A hybrid force/displacement seismic design method for reinforced concrete moment resisting frames

Abstract A performance-based seismic design method for plane reinforced concrete (R/C) moment-resisting frames (MRF) is proposed. This method is based on a hybrid force/displacement (HFD) seismic design scheme, which has been successfully applied to the seismic design of steel structures and is extended in this paper to plane RC-MRFs. The proposed HFD method combines the familiar to engineers force-based design (FBD) method, used in all seismic design codes, with the displacement-based design (DBD) method, which efficiently controls the deformation and hence the damage in a performance-based design (PBD) framework.
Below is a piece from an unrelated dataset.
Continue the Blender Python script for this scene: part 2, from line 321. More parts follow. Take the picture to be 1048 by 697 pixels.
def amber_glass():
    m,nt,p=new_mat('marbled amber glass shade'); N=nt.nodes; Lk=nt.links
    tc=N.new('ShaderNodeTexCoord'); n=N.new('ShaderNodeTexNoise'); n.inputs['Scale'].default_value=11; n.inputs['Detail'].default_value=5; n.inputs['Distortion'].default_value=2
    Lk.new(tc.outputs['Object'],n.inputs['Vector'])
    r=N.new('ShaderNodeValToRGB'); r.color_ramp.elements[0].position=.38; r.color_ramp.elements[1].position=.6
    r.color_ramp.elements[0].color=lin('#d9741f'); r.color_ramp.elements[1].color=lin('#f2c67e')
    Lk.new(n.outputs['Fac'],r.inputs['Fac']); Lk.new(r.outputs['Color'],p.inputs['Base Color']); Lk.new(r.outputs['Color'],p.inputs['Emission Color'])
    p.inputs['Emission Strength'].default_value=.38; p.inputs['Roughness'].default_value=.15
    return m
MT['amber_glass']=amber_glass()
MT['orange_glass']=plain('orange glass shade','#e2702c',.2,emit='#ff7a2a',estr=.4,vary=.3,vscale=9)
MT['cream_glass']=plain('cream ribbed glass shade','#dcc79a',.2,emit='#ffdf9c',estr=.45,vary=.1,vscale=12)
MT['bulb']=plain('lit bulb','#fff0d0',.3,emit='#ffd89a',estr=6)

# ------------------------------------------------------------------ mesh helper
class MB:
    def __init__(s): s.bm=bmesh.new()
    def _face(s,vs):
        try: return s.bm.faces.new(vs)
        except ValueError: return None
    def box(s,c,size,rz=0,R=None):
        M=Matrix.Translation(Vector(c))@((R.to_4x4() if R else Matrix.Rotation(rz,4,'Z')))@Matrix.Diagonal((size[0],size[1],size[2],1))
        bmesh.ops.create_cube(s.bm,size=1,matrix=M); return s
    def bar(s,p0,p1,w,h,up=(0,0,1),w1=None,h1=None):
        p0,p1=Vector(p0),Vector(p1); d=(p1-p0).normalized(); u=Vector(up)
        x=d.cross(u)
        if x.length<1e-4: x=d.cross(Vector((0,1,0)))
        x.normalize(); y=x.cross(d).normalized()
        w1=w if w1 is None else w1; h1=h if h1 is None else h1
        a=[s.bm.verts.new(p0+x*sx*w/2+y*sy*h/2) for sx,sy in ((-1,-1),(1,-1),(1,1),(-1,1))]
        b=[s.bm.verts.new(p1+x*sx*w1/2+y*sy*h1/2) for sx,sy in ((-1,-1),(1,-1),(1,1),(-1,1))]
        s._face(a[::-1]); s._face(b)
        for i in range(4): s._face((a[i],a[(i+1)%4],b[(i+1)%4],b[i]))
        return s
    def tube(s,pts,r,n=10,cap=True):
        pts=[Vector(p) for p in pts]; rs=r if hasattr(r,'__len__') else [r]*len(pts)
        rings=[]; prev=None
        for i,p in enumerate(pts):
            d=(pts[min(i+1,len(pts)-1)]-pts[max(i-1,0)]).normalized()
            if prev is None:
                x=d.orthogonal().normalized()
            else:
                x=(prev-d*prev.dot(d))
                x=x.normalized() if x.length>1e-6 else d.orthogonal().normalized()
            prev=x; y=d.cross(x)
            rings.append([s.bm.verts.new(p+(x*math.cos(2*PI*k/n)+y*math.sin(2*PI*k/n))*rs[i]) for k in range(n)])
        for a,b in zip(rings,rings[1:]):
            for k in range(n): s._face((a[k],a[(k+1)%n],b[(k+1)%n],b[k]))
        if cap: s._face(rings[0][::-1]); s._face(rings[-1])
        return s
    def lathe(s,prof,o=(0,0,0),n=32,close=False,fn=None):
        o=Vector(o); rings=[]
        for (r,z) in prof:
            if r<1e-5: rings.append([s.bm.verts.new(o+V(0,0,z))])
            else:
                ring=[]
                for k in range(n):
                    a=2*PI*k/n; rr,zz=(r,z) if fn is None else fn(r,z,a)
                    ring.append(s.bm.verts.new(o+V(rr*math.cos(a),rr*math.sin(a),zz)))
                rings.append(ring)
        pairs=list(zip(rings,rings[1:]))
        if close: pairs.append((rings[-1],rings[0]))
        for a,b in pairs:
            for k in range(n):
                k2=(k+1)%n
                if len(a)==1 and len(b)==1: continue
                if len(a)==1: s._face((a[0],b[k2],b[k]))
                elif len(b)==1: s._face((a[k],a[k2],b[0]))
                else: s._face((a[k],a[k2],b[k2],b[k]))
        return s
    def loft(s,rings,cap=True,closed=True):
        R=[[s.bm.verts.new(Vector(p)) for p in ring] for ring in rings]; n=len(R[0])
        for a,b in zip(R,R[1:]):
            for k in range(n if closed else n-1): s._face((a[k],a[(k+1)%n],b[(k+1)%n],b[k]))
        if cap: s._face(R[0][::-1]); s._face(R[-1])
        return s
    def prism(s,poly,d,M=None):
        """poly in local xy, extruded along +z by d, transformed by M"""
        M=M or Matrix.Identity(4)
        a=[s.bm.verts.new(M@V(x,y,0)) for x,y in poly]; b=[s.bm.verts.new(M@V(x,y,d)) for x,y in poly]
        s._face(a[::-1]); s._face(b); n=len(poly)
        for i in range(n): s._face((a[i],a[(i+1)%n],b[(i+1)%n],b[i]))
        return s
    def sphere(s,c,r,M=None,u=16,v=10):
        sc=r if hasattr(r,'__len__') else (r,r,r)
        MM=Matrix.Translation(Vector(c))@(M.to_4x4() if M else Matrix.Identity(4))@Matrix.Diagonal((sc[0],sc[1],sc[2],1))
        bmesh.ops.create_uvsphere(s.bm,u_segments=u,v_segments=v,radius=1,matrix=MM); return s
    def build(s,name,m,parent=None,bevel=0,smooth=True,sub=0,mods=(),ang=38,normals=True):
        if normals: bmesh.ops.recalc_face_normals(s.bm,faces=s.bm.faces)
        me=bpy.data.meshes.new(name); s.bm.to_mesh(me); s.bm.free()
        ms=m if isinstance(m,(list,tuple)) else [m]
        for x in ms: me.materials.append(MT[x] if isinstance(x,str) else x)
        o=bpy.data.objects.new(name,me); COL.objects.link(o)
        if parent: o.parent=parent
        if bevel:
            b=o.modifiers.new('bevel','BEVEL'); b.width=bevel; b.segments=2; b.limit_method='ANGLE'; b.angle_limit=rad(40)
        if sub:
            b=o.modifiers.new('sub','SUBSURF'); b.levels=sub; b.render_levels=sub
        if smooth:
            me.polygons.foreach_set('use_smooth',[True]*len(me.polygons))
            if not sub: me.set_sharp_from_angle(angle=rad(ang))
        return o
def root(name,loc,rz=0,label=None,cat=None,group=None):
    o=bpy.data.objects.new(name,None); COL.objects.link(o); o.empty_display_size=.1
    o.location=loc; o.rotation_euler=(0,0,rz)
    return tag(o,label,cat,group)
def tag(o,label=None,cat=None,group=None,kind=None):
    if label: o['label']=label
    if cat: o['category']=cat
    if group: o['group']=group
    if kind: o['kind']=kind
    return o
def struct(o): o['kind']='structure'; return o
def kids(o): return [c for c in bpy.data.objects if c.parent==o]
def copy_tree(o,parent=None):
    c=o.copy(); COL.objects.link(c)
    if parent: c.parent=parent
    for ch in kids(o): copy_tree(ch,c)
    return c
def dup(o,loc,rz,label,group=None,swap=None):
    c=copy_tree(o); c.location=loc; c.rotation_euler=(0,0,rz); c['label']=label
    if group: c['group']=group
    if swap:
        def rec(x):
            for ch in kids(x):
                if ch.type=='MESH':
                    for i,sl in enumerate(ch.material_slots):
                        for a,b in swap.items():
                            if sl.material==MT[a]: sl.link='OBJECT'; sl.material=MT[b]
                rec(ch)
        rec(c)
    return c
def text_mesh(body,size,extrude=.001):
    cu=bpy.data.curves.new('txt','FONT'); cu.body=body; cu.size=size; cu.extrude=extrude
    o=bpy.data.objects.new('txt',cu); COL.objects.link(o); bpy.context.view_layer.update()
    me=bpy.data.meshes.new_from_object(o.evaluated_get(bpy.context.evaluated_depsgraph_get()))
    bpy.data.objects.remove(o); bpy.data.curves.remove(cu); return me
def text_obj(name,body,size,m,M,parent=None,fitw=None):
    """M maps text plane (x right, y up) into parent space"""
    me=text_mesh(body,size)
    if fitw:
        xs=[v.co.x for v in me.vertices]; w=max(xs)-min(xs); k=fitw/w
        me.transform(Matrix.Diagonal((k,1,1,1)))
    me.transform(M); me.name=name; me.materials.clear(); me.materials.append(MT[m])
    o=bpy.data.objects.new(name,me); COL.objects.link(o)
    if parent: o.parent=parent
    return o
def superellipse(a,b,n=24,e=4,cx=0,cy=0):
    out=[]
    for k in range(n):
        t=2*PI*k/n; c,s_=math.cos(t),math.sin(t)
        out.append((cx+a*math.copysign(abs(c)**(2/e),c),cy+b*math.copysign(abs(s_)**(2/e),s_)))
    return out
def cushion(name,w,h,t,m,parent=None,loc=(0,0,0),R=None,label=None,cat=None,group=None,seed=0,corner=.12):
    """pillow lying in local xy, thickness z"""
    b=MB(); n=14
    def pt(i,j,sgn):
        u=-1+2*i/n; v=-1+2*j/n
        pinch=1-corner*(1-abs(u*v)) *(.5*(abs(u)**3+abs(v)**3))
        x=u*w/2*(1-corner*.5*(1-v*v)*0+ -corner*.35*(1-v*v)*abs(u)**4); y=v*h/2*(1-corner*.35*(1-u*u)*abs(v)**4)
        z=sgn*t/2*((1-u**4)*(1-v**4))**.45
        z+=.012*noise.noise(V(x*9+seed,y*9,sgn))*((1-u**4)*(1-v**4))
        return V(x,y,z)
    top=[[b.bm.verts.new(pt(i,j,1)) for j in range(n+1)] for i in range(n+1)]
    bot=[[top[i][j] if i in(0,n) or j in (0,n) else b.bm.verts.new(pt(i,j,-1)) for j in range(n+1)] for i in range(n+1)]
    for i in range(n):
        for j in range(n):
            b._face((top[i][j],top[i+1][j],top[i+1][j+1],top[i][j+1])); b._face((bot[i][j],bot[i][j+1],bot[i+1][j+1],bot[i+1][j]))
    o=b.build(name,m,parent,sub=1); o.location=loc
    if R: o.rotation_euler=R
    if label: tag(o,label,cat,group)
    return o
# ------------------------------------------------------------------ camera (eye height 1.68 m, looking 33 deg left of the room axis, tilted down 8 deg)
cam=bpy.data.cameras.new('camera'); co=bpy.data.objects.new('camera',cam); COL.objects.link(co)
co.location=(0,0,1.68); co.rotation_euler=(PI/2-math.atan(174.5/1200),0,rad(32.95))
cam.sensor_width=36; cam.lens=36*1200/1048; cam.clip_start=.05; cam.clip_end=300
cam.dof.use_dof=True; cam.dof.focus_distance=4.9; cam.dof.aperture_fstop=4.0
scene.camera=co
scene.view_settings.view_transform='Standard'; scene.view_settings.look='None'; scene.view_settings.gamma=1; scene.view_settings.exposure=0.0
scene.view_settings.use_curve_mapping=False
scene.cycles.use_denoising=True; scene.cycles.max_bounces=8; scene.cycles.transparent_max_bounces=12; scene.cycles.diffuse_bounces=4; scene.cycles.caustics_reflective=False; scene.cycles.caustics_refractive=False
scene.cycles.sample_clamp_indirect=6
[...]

This is accomplished by constructing explicit empirical expressions for a behavior (strength reduction) factor, which incorporates target non-structural and structural deformation metrics such as inter-storey drift ratio (IDR) and member plastic rotation ( θ pl ). Use of this factor in conjunction with the elastic acceleration spectrum of EC8, can produce designs in one step, by simply conducting a strength checking, since the deformation restrictions are automatically satisfied. Those expressions for the behavior factor in terms of target deformation metrics, number of storeys, column to beam strength ratios and beam to column stiffness ratios are derived through extensive parametrical studies involving 38 RC-MRFs, under 100 ordinary ground motions (25 for each of the four soil classes of EC8) for seven deformation targets. Comparison of the proposed method with the EC8 seismic design through examples, with the aid of non-linear time-history (NLTH) analyses, demonstrates its advantages.